Like many monuments, it has been renovated after the authorities in the late 1980s sounded the alarm in a report saying that more than half of the buildings in the medina were crumbling and 10% were threatened with ruin following years of neglect and a lack of public funds.
Behind the high crenellated walls that surround the medina lie 9,000 historical houses, 11 madrassas, 83 mausoleums, 176 mosques and 1,200 handicraft workshops.
Patrician palaces with their secret gardens and terraces, elegant fountains and ancient caravansary, or inns, are among the jewels lying there to be discovered.
– Respect ‘authenticity’ –
According to Fouad Serrhini, head of the Agency of Development and Restoration tasked with rehabilitating the medina, “thousands” of buildings and monuments have been saved from ruin since 2013.
“They were chosen according to their state of degradation and how urgently the work was needed,” he said.
In all, 4,000 buildings were saved between 2013 and 2018, while 27 monuments were restored.
In mid-April, King Mohammed VI visited Fez to inaugurate some buildings that had been renovated and launch the second phase of the rehabilitation programme.
Following his visit, authorities issued a report insisting that the rehabilitation work respect the medina’s “authenticity” and “original architecture”.
“The ancient medina is a live treasure, hidden and secret, which cannot be taken lightly,” said Salim Belghazi, a 33-year-old who has transformed his 14th-century riad, or traditional family home, into a private museum.
Belghazi, who hails from a wealthy background, said he hopes that despite the transformation, Fez will maintain its soul.
Ancient tanneries
Meanwhile, tourists are flocking to Fez, where the regional Fes-Saiss airport has undergone an expansion to accommodate the growing number of visitors and low-cost flights mainly from across Europe.
The number of passengers has jumped from 108,000 in 2004 to more than a million in 2018, according to official figures.
But Marrakesh remains the country’s top tourist destination, with more than two million arrivals in 2017.
Tourism is a major source of revenue for Morocco, which received more than 12 million visitors in 2018, according to official figures,
Abderahim Belkhayat, head of a regional body of artisans, said the influx of visitors to Fez “benefits” craftsmen, noting that three-quarters of the medina’s residents earn a living directly or indirectly from the sector.
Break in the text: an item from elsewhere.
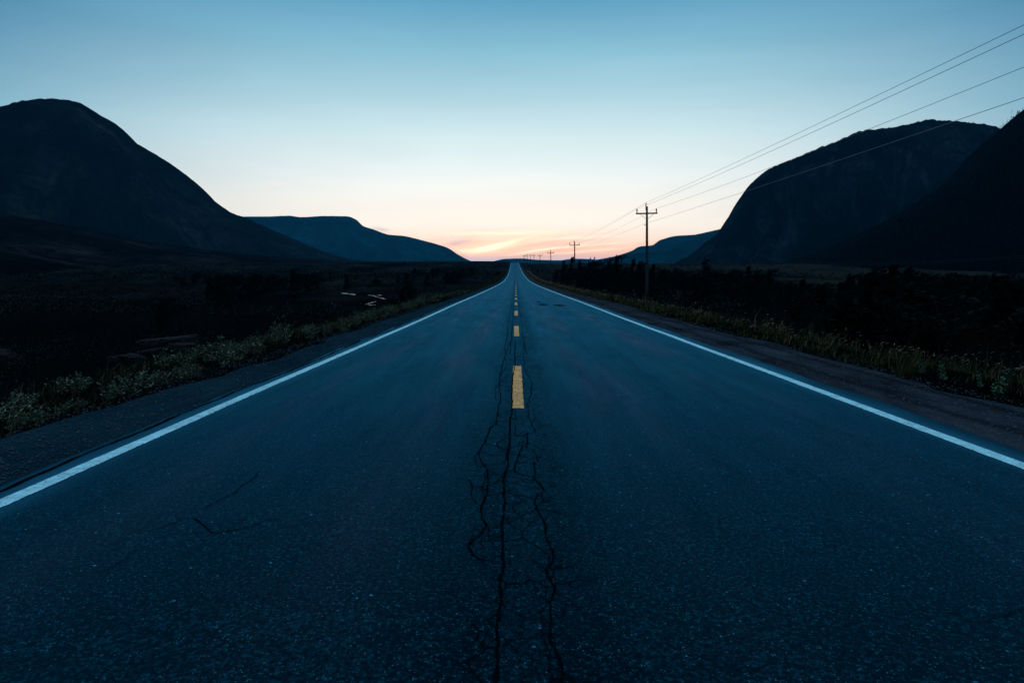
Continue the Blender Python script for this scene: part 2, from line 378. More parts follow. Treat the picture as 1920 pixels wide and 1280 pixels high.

Local authorities have mapped out a “vision” to revamp the sector by giving it a “new look” in order to produce “high quality” crafts, he said.
A 2005 official report indicated that in the long term, authorities hope to transform the medina into a “showcase” of handicrafts while the workshops themselves would be relocated outside the walls.
So far, 6,000 potters and brass and copper workers have been moved into zones with modern infrastructure and tanners are expected to follow suit in a separate location.
The idea is to rid the medina of the cacophony of noise emanating from brassware and potter workshops as well as the pungent odours that rise from the ancient tanneries — the latter a “must” stop on the tourist circuit.
Tourists, their noses covered with mint leaves to ward off the stench, congregate on terraces overlooking the tanneries to snap pictures of the men working below, using the same methods as their ancestors did.
The tanners stand almost knee-deep in large vats containing quicklime, cow urine, salt and water to clean the hides, which they will later soak in pigeon poop and water before the dying process can begin.
The smell is always nauseating.
But the sight seems to delight the visitors and the end result, such as leather belts and bags sold in the boutiques, proves popular with buyers.